Monday, June 15, 2009

Came off my Bucking Horse, should I get back on?

It has been my experience that when a horse develops a bucking
habit, it is usually because there were shortcuts taken in his starting process. Although there are many competitions that showcase horses being broke within a few hours, that is really not the best way to create a reliable and safe mount. I am not adverse to top horsemen showcasing their skills in this way, but if you were to ask them if that is how they would recommend a horse be started, they would all say no. Although gentling a wild horse to be ridden in a few hours is certainly impressive, the real trick is to make the horse a great mount for the rest of his life. Many classical schools will take as long as a year to back a horse. During that year, the horse is taught everything he needs to know as a reliable mount so that by the time he is ridden, there is nothing the rider can do, that the horse has not already experienced.

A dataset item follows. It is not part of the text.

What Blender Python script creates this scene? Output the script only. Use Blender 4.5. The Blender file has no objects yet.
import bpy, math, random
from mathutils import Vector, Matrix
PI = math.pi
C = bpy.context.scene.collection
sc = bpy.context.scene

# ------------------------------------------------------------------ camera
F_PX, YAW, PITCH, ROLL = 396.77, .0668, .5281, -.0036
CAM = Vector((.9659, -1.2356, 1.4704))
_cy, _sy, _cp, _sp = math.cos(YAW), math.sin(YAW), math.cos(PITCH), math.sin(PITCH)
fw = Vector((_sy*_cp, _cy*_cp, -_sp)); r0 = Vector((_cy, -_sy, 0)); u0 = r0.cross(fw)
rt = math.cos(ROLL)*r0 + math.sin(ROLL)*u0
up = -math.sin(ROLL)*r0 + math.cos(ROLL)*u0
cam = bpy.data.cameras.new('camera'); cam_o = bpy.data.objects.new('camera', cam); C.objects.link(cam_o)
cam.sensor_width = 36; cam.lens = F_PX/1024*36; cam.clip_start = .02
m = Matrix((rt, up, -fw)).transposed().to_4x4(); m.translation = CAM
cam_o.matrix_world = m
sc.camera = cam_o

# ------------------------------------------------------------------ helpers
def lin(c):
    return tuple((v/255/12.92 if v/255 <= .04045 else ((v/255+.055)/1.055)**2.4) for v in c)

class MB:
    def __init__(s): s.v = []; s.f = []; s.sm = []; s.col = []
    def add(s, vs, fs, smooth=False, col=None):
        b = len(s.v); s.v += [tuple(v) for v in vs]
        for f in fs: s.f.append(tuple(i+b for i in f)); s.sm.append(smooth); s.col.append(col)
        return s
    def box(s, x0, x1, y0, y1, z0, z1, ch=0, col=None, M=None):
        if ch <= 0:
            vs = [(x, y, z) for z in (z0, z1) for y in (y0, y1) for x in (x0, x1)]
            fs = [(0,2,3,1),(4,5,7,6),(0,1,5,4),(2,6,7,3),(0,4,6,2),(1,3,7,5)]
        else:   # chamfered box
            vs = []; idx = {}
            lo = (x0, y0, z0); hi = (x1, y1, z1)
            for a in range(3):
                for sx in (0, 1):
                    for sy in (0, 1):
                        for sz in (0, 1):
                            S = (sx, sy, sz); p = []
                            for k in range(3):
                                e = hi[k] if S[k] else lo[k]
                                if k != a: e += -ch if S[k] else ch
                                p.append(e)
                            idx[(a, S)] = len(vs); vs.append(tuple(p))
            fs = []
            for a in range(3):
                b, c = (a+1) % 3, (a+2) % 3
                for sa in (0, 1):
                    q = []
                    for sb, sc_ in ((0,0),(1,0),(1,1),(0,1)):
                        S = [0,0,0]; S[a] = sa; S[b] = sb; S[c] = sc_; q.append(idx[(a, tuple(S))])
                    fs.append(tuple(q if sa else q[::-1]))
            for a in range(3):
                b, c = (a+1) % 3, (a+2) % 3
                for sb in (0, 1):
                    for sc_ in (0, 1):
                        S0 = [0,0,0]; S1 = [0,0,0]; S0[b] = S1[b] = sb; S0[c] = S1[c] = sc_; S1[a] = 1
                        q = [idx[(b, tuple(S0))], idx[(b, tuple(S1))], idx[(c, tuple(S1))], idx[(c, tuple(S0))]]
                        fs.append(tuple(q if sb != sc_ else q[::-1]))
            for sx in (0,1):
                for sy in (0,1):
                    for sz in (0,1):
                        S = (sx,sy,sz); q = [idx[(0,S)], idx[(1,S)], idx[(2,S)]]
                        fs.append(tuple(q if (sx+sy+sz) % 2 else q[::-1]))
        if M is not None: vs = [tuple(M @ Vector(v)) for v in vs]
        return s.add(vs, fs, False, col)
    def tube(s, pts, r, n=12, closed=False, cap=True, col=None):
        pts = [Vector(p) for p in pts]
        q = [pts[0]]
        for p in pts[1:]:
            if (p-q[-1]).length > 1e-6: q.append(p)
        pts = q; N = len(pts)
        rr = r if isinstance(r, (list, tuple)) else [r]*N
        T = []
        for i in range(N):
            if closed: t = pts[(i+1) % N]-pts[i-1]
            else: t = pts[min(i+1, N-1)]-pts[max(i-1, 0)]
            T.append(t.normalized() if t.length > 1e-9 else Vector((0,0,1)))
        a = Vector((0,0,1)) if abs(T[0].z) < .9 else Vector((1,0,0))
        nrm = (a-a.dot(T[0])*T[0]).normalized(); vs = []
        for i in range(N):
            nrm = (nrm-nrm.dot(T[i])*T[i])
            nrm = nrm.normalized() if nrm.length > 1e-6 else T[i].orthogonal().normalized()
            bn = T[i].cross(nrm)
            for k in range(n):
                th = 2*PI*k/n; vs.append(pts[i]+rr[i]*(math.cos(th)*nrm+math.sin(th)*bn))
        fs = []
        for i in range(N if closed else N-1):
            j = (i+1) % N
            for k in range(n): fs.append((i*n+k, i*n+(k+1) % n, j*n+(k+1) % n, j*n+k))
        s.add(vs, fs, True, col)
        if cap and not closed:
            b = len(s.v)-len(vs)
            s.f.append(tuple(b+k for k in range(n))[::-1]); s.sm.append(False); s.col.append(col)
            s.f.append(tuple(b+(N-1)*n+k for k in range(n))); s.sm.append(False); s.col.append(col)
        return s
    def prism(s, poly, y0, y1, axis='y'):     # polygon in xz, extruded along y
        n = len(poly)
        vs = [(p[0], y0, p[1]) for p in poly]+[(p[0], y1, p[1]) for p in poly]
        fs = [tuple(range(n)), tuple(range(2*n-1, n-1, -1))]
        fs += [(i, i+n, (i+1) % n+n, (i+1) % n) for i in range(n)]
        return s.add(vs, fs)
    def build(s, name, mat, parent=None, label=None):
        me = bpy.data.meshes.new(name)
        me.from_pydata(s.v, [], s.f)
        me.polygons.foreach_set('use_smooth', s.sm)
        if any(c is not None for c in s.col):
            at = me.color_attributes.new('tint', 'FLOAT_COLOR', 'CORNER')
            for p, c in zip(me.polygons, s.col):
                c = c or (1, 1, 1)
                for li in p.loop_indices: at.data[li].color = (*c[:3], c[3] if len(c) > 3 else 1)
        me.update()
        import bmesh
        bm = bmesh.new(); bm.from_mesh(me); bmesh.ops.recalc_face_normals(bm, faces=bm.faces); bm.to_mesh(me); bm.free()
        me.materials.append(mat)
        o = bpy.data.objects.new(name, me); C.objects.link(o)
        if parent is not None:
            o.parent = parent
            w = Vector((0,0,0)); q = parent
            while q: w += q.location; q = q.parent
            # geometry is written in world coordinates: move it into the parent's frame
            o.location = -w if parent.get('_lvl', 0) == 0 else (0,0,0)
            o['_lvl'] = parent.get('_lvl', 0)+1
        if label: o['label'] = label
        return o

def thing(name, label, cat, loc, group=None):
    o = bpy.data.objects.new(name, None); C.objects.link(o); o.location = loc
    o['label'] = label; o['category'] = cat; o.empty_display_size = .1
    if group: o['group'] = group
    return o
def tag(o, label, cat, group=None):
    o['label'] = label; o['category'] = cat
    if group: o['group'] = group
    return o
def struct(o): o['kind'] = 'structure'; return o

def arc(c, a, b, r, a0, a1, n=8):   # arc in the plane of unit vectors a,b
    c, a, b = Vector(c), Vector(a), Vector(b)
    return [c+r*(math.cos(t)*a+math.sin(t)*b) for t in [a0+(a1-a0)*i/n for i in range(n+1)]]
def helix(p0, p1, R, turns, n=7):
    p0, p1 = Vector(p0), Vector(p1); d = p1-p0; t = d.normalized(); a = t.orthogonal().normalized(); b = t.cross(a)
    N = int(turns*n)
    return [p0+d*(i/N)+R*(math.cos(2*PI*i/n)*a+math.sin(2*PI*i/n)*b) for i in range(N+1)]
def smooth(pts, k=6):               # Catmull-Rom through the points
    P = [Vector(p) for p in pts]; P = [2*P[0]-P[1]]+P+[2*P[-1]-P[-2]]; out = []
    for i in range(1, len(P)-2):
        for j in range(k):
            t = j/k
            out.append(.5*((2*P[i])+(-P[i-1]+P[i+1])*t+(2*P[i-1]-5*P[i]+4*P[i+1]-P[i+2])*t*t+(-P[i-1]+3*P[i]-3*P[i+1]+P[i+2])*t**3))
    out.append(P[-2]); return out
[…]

So now what to do if you are bucked off? Many might say that if you fall off a horse you should get right back on. This can be true for the most part if you fell off because the horse spooked, you were not paying attention, or the horse refused a jump. A rider can fall off a horse for any one of these reasons and when he does, he should get back on the horse and continue his ride. But there are occasions when I do not recommend a rider get back on.

After pondering it a bit, I have decided that after a fall, you should only get back on a horse under the following conditions:

1. Your are not injured or hurt
2. The horse is not injured or hurt
3. The reason you came off is NOT the direct result of the horse trying to get you off

If you are injured or hurt, do NOT get back on. Further physical activity may worsen your injuries. There will always be another day, another horse, and even another sport.

If the horse is injured, do NOT get back on. Further physical activity may worsen your horse's injury and possibly make him detest your presence on his back.

If the reason you fell off is because the horse engaged in actions specifically to unhorse you, then do NOT get back on. If he did it once, he will do it again. And the second time, you might not be lucky enough to escape injury. Furthermore, you will solidify yourself as someone whom he can easily dislodge and the bucking can become a habit.

If the horse develops a bucking problem, then the following are your options:

1. Train the horse to stop bucking and resign yourself to the time and effort it will take. Your horse has bucking as a habit and thus breaking the habit will be extremely difficult and time consuming. But if you are willing to do it, then it can be done, but be prepared to be in for the long haul. (and also be prepared to fail for that may happen too)

2. Pay a professional to take your horse for a couple of months. The advantage of this is that you are not endangered during the process. The disadvantage is it may be difficult to find someone who really can do it. They may just take your money for a few months and give you back a horse that bucks.

3. Get rid of the horse and get a horse that does not have a bucking problem. This is my personal recommendation. People often feel like they are giving up when they get rid of a horse, but that is not the case. Doing so does not make you a quitter. And this is not the vehicle to assert your fortitude. If you are not a professional trainer, you should not be expected to act like one just because you own a horse. As an experienced trainer I often get too wrapped up in myself and tend to think that everyone should be like me. I forget that if everyone was like me, I would be out of a job. You may have a separate professional and personal life apart from horses where you can engage in courageous, and dedicated behavior. So unless you want to be a professional horse trainer, or some kind of professional equestrian athlete on the show circuit, you should not be expected to take unnecessary risks.


Anonymous said...

You cover it all..sounds like a rocky marriage..
get a divorce LOL..

Tracey said...

Very good advice. Each horse is different from the next and some just don't respond to cookie cutter training and you need to go back and find the hole(s) that you left unfilled. And it's an absolute must to be honest with potential trainers so that they don't get hurt further in the process.

Mighty Murphy said...

My first horse was a bucker, we bought him in New Mexico and brought him home to AZ. It took about a month to figure out bucking was his habit and not spooking. I learned to ride it out extremely well, but it came at the cost that others couldn't ride him.

I think it's a good thing to ask before purchasing a horse... "Have you ever been bucked off by this horse or know of someone who had?" & "Does this horse spook?"

Thanks Robin for the post :-)

Geneva said...

Some people think a marriage should be a be a bigger commitment than a horse :)

Anyway, Robin is right
-- if your plumbing has a leak, you call a plumber
-- if your car breaks down, you take it to a mechanic
-- if your PC gets a habit of freezing, you get rid of it and get a Mac.

Live smart.

The Natural Horse Vet said...

Common sense & the ability & capability = R.S.

The Natural Horse Vet said...

Common sense,ability & capability =R.S.